L'assassinat d'un militant de l'opposition de gauche
en Tunisie met le pays en émoi et dans un état de tension extrême. S'il paraît
léger de rendre le mouvement Ennahdha responsable direct de ce crime, il n'est
pas exagéré de dire qu'il est responsable de «n'avoir rien fait», pour
reprendre la formule de l'avocate Radhia Nasraoui. Responsable de ne pas avoir
été ferme dans l'application stricte de la loi à l'égard de ceux qui ont
recours à la violence. Et les nervis salafistes ont clairement manifesté, bien
avant l'attaque de l'ambassade US à Tunis qui semble avoir décillé les yeux
d'Ennahda, leur envie d'en découdre. Et il est responsable de ne pas avoir
réagi sans équivoque à la démarche perverse de l'instrumentalisation politique
de la religion à coups de citations tronquées et de référence approximative. Un
responsable politique ne peut ignorer qu'il s'agit d'un discours primaire qui
peut être reçu de manière primaire et primitive. C'est un discours qui génère de
la violence et comme tel, il doit être combattu. Sans hésitation. Ceux qui
dégainent des fatwas pour les meurtres ne s'embarrassent de rien. Alors que
l'assassinat de Chokri Belaïd met en ébullition la Tunisie et suscite une
inquiétude générale pour l'avenir de la transition démocratique, un imam
salafiste égyptien, brandissant un recueil de Hadith, a expliqué froidement que
les dirigeants de l'opposition égyptienne méritent, «d'un point de vue légal»
d'être tués. Un appel au meurtre en bonne et due forme balancé en direct sur
une chaîne de télévision salafiste, mollement contredit par des participants
qui soulignaient que la peine de mort est une affaire de juges, qui fait froid
dans le dos. Mohamed ElBaradei et Hamdeen Sabahi, coupables de réclamer des présidentielles
anticipées et donc de «désobéir» au gouvernant, sont particulièrement visés par
la fatwa de la mort.
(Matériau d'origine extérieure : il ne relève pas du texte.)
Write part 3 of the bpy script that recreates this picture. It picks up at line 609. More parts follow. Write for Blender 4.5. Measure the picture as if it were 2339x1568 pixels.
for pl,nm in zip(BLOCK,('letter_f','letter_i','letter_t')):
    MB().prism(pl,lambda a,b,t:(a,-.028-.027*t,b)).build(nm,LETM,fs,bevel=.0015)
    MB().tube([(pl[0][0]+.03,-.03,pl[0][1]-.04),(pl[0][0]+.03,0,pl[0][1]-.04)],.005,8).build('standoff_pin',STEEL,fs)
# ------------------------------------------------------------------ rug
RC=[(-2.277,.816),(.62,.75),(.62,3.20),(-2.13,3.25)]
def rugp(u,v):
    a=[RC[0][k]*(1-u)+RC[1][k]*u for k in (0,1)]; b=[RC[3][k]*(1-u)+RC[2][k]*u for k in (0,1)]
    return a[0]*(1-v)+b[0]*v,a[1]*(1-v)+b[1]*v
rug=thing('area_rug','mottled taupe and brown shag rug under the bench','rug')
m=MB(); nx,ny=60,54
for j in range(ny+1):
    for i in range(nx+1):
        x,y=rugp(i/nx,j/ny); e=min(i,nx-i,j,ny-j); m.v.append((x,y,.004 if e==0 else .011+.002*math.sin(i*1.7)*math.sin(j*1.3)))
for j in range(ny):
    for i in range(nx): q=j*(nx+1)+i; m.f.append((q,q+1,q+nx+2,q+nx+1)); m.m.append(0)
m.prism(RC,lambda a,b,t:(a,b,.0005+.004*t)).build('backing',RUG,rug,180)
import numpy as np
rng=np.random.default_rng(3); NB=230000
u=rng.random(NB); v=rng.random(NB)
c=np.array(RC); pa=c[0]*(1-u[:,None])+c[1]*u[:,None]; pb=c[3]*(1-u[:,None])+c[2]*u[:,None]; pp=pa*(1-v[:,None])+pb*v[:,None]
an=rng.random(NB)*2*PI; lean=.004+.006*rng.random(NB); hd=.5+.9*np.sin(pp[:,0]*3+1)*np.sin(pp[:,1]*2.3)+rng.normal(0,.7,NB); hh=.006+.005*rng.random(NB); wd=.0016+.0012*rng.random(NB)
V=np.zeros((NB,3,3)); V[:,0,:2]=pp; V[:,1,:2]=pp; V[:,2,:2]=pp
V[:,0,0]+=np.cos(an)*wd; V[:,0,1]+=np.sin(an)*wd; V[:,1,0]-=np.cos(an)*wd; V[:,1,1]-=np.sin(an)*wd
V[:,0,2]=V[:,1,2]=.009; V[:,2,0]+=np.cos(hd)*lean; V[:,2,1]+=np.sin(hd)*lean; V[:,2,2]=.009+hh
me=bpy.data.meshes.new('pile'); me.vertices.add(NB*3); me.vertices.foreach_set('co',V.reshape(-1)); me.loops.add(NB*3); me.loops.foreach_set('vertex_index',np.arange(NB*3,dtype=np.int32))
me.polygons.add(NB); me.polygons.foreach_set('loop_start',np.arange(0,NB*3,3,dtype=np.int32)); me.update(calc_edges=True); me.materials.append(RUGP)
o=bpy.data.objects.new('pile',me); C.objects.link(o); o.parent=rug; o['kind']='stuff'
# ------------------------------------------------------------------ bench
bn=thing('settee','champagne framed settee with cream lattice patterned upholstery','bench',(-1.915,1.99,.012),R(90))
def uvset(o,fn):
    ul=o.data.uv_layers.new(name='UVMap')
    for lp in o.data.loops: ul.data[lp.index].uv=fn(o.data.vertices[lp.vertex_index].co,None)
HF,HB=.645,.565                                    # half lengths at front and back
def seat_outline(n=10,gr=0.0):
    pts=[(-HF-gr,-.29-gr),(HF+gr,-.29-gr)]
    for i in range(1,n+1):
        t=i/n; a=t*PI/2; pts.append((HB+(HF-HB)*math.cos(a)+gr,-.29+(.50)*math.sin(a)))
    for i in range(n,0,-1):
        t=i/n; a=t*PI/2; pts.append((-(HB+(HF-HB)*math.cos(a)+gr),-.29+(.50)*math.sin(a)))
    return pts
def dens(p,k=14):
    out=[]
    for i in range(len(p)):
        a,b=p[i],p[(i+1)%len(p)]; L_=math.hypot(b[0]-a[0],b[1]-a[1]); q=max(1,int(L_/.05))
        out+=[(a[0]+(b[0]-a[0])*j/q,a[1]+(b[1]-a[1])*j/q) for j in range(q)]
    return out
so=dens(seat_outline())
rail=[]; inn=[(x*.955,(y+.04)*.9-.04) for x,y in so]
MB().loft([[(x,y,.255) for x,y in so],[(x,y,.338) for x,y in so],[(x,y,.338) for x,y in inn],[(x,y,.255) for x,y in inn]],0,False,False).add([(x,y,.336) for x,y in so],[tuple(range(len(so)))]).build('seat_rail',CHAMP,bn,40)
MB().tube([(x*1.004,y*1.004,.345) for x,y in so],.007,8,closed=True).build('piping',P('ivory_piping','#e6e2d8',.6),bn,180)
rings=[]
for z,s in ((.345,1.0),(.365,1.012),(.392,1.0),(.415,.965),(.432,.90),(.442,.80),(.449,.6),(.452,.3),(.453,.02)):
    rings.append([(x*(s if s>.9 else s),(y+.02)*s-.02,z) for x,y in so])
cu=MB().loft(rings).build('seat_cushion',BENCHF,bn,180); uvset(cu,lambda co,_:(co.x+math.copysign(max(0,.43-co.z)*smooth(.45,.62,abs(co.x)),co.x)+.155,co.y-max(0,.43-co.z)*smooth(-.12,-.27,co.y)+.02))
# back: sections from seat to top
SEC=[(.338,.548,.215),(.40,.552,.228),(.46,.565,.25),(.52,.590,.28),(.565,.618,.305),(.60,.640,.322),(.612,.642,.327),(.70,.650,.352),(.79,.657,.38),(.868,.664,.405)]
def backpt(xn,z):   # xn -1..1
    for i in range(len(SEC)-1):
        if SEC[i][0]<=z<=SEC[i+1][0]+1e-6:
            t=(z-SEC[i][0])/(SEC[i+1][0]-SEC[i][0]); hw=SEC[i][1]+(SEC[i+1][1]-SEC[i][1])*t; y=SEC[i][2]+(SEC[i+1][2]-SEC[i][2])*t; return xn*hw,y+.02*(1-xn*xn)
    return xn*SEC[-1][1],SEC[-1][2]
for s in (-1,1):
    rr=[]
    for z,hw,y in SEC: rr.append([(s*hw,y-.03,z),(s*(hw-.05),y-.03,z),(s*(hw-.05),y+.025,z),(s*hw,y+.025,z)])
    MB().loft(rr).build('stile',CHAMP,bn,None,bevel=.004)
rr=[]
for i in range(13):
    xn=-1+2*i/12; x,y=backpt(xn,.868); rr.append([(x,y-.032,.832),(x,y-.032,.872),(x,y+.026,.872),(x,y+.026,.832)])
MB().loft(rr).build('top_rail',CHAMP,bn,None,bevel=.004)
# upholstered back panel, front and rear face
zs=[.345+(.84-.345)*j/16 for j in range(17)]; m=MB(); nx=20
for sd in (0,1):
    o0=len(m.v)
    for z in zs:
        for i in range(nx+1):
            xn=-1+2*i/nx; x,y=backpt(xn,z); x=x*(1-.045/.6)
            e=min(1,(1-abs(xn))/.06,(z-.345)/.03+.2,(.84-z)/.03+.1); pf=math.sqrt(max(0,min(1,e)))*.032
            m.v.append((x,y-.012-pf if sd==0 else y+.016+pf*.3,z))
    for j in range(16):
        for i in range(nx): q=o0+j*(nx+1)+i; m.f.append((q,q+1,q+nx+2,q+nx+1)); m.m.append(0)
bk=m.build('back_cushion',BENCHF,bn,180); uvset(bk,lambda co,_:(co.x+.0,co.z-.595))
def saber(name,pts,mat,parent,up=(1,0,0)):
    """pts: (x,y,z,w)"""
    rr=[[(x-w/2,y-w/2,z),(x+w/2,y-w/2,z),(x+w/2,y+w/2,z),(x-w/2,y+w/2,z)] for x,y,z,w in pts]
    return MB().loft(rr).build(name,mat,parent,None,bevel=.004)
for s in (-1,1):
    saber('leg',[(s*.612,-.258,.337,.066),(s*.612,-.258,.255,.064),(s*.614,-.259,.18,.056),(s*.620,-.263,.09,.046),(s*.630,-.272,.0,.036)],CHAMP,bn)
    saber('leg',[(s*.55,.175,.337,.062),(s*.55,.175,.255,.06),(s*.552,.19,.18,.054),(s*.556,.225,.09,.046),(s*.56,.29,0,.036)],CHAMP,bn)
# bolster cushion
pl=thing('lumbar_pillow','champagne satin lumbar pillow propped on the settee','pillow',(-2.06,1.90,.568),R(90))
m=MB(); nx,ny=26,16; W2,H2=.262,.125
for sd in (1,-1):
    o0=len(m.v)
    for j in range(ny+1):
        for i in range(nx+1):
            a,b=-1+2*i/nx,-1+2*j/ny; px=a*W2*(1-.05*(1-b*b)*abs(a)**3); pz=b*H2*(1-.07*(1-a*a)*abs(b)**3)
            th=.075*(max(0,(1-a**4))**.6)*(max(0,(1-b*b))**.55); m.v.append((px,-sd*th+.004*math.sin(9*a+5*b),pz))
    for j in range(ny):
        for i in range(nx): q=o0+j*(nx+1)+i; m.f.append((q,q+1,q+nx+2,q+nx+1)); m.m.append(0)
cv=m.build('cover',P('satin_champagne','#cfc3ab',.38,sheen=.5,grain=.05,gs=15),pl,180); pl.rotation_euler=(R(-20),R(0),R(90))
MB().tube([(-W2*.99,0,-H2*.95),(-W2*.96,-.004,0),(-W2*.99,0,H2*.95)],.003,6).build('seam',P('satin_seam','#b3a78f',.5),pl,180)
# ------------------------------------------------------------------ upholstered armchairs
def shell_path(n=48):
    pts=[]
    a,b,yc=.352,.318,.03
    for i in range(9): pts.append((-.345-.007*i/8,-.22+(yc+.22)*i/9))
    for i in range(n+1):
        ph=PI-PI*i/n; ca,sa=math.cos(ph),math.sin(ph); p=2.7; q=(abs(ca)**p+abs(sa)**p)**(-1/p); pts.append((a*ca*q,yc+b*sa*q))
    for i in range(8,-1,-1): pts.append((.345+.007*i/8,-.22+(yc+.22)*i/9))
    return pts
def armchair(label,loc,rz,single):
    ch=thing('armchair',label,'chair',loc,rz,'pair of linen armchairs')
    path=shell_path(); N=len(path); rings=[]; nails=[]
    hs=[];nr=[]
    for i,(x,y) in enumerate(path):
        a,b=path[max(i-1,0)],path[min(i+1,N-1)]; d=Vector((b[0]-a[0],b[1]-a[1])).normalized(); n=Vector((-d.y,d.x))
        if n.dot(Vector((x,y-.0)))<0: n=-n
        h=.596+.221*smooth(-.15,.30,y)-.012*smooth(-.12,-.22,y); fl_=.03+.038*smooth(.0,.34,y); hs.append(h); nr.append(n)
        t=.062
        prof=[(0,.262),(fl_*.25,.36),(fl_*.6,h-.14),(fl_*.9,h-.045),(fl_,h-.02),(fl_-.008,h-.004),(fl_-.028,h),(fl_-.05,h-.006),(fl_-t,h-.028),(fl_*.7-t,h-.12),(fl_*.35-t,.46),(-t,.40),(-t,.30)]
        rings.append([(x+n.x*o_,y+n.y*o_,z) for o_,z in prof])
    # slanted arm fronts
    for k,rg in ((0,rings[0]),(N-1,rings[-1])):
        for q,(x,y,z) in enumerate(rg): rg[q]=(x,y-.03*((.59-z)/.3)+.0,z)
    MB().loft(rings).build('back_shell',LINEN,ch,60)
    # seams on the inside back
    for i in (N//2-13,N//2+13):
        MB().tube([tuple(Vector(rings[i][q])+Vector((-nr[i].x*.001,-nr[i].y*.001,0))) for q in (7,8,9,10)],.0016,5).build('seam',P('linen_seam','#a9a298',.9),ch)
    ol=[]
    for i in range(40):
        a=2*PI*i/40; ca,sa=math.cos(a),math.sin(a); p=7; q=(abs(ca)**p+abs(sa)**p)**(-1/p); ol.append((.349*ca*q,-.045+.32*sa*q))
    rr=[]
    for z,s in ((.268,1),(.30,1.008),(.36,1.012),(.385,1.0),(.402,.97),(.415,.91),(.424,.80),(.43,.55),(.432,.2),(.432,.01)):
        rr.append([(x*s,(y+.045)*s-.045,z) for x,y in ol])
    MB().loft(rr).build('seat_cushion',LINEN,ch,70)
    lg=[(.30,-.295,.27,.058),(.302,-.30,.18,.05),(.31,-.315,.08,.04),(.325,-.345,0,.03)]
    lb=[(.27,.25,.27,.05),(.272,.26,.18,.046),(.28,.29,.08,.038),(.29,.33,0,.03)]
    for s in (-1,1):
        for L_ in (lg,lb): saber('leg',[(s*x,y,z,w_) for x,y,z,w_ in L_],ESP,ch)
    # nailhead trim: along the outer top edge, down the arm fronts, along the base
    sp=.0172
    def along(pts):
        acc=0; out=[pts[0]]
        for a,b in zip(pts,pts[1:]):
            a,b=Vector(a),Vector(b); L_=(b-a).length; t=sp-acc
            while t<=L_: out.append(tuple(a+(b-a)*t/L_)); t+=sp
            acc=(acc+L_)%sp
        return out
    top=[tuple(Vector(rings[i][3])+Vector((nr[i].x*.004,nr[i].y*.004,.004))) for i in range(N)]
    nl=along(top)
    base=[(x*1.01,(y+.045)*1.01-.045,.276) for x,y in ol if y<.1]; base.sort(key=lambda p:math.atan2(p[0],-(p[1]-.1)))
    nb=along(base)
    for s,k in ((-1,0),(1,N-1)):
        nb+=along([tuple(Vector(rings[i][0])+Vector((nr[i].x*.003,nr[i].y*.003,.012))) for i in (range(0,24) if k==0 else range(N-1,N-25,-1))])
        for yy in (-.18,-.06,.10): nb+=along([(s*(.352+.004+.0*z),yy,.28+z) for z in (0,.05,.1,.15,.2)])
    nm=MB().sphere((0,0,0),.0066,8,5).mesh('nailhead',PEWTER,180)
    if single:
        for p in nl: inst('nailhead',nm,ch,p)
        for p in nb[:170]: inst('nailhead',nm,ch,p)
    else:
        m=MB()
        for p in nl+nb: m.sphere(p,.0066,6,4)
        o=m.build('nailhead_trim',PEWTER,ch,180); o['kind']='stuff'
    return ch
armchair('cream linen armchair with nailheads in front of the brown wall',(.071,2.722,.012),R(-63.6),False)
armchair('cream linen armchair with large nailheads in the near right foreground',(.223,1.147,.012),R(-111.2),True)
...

Aux yeux de cet obscur «cheikh» qui répond au nom de
Mahmoud Chaabane, ces deux hommes «veulent des présidentielles anticipées et
veulent faire tomber le président (Morsi)» et ils ne «cherchent pas l'intérêt
général mais le koursi». L'assassinat de Chokri Belaïd a mis en relief le
caractère particulièrement sinistre de cet appel au meurtre balancé sur un ton
presque badin par un présumé enseignant de «ilm al kalam» (littéralement la
science des mots !). Les réactions ont été immédiates. Même Mohamed Morsi qui
était censé être le bénéficiaire de cette fatwa meurtrière a réagi avec
vigueur. La présidence égyptienne a affirmé son «rejet total des discours de
haine qui prétendent faussement s'appuyer sur la religion et avec lesquels la
religion n'a rien à voir. Elle appelle toutes les forces de la nation, les
institutions religieuses et les personnalités du monde intellectuel à présenter
un front uni face à ces propos inacceptables et ces incitations à la haine».
Les Frères musulmans sont dans la même veine. Mais cela suffit-il ? Les
islamistes qui se veulent «modernes» ou «modérés» et donc qui sont présumés
admettre les différences d'idées et de programmes ont souvent tendance à
minimiser l'impact des fFatwas meurtrières qui sont énoncées dans les mosquées
ou, de plus en plus, sur les plateaux de TV ou sur internet. Avoir un rôle
politique, aspirer à gouverner et à diriger implique que l'on ne se défausse
pas de ses responsabilités. Ces religieux frustres formés à l'école wahhabite
qui font une lecture absurde des textes religieux s'adressent à un public dont
une partie, pour des raisons diverses, est particulièrement réceptive. Et
pourrait le traduire en acte. Faire preuve de complaisance à l'égard de ceux
qui sont systématiquement en état de haine contre les «autres», ceux qui
pensent différemment, les femmes qui ne s'habillent pas comme ils le veulent,
est disqualifiant. D'autant que ces courants sont devenus depuis deux décennies
le cheval de Troie des implications extérieures directes dans les affaires des
pays. C'est à leur comportement à l'égard des fatwas tueuses et de leurs
auteurs que ceux qui prétendent être des démocrates-islamiques comme ailleurs
d'autres sont des démocrates-chrétiens seront jugés.